• [What is expected] Transcribe the listing word for word.

Scene script records
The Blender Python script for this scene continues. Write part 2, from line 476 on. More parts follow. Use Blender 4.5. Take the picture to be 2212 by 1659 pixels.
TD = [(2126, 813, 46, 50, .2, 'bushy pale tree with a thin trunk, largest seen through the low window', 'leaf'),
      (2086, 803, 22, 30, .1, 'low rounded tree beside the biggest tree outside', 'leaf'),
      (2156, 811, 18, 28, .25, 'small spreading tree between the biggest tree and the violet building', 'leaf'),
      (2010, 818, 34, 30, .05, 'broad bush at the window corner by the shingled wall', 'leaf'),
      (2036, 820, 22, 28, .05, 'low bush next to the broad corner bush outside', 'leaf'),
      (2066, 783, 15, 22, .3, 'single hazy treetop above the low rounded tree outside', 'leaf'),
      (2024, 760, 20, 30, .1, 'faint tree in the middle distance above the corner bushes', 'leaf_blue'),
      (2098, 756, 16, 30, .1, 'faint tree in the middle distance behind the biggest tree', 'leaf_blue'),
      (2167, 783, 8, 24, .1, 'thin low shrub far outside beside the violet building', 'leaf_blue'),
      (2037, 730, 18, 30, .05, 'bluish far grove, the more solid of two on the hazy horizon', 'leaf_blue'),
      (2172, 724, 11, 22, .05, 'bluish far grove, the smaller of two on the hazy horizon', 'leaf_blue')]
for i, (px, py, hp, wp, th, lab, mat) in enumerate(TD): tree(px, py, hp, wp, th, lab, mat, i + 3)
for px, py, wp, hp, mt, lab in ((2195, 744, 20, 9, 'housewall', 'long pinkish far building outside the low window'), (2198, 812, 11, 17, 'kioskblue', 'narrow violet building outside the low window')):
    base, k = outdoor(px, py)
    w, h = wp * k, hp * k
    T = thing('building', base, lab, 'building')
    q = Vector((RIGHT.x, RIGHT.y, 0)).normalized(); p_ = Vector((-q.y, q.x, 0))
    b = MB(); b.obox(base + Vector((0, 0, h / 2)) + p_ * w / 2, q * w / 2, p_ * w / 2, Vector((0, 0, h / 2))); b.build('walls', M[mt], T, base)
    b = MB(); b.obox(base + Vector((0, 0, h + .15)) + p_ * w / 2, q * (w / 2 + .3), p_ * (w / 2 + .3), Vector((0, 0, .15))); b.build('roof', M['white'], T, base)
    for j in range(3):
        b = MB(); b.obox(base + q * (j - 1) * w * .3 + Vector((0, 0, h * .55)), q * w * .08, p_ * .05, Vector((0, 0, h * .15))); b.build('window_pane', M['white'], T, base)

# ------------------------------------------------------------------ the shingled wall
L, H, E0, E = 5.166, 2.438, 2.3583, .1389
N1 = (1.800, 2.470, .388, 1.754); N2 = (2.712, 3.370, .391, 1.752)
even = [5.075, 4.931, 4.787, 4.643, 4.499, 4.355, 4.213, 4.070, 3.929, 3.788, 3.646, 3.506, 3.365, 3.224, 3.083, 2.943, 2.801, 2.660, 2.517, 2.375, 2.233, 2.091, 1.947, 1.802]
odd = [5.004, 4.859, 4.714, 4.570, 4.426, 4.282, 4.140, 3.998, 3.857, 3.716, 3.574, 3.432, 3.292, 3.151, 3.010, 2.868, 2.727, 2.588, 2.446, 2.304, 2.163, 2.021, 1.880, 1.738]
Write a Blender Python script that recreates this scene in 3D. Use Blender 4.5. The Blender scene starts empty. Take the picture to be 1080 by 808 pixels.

• [Answer to this task]
The Blender Python script for this scene continues. Write part 2, from line 476 on. More parts follow. Use Blender 4.5. Take the picture to be 2212 by 1659 pixels.
TD = [(2126, 813, 46, 50, .2, 'bushy pale tree with a thin trunk, largest seen through the low window', 'leaf'),
      (2086, 803, 22, 30, .1, 'low rounded tree beside the biggest tree outside', 'leaf'),
      (2156, 811, 18, 28, .25, 'small spreading tree between the biggest tree and the violet building', 'leaf'),
      (2010, 818, 34, 30, .05, 'broad bush at the window corner by the shingled wall', 'leaf'),
      (2036, 820, 22, 28, .05, 'low bush next to the broad corner bush outside', 'leaf'),
      (2066, 783, 15, 22, .3, 'single hazy treetop above the low rounded tree outside', 'leaf'),
      (2024, 760, 20, 30, .1, 'faint tree in the middle distance above the corner bushes', 'leaf_blue'),
      (2098, 756, 16, 30, .1, 'faint tree in the middle distance behind the biggest tree', 'leaf_blue'),
      (2167, 783, 8, 24, .1, 'thin low shrub far outside beside the violet building', 'leaf_blue'),
      (2037, 730, 18, 30, .05, 'bluish far grove, the more solid of two on the hazy horizon', 'leaf_blue'),
      (2172, 724, 11, 22, .05, 'bluish far grove, the smaller of two on the hazy horizon', 'leaf_blue')]
for i, (px, py, hp, wp, th, lab, mat) in enumerate(TD): tree(px, py, hp, wp, th, lab, mat, i + 3)
for px, py, wp, hp, mt, lab in ((2195, 744, 20, 9, 'housewall', 'long pinkish far building outside the low window'), (2198, 812, 11, 17, 'kioskblue', 'narrow violet building outside the low window')):
    base, k = outdoor(px, py)
    w, h = wp * k, hp * k
    T = thing('building', base, lab, 'building')
    q = Vector((RIGHT.x, RIGHT.y, 0)).normalized(); p_ = Vector((-q.y, q.x, 0))
    b = MB(); b.obox(base + Vector((0, 0, h / 2)) + p_ * w / 2, q * w / 2, p_ * w / 2, Vector((0, 0, h / 2))); b.build('walls', M[mt], T, base)
    b = MB(); b.obox(base + Vector((0, 0, h + .15)) + p_ * w / 2, q * (w / 2 + .3), p_ * (w / 2 + .3), Vector((0, 0, .15))); b.build('roof', M['white'], T, base)
    for j in range(3):
        b = MB(); b.obox(base + q * (j - 1) * w * .3 + Vector((0, 0, h * .55)), q * w * .08, p_ * .05, Vector((0, 0, h * .15))); b.build('window_pane', M['white'], T, base)

# ------------------------------------------------------------------ the shingled wall
L, H, E0, E = 5.166, 2.438, 2.3583, .1389
N1 = (1.800, 2.470, .388, 1.754); N2 = (2.712, 3.370, .391, 1.752)
even = [5.075, 4.931, 4.787, 4.643, 4.499, 4.355, 4.213, 4.070, 3.929, 3.788, 3.646, 3.506, 3.365, 3.224, 3.083, 2.943, 2.801, 2.660, 2.517, 2.375, 2.233, 2.091, 1.947, 1.802]
odd = [5.004, 4.859, 4.714, 4.570, 4.426, 4.282, 4.140, 3.998, 3.857, 3.716, 3.574, 3.432, 3.292, 3.151, 3.010, 2.868, 2.727, 2.588, 2.446, 2.304, 2.163, 2.021, 1.880, 1.738]
Write a Blender Python script that recreates this scene in 3D. Use Blender 4.5. The Blender scene starts empty. Take the picture to be 1080 by 808 pixels.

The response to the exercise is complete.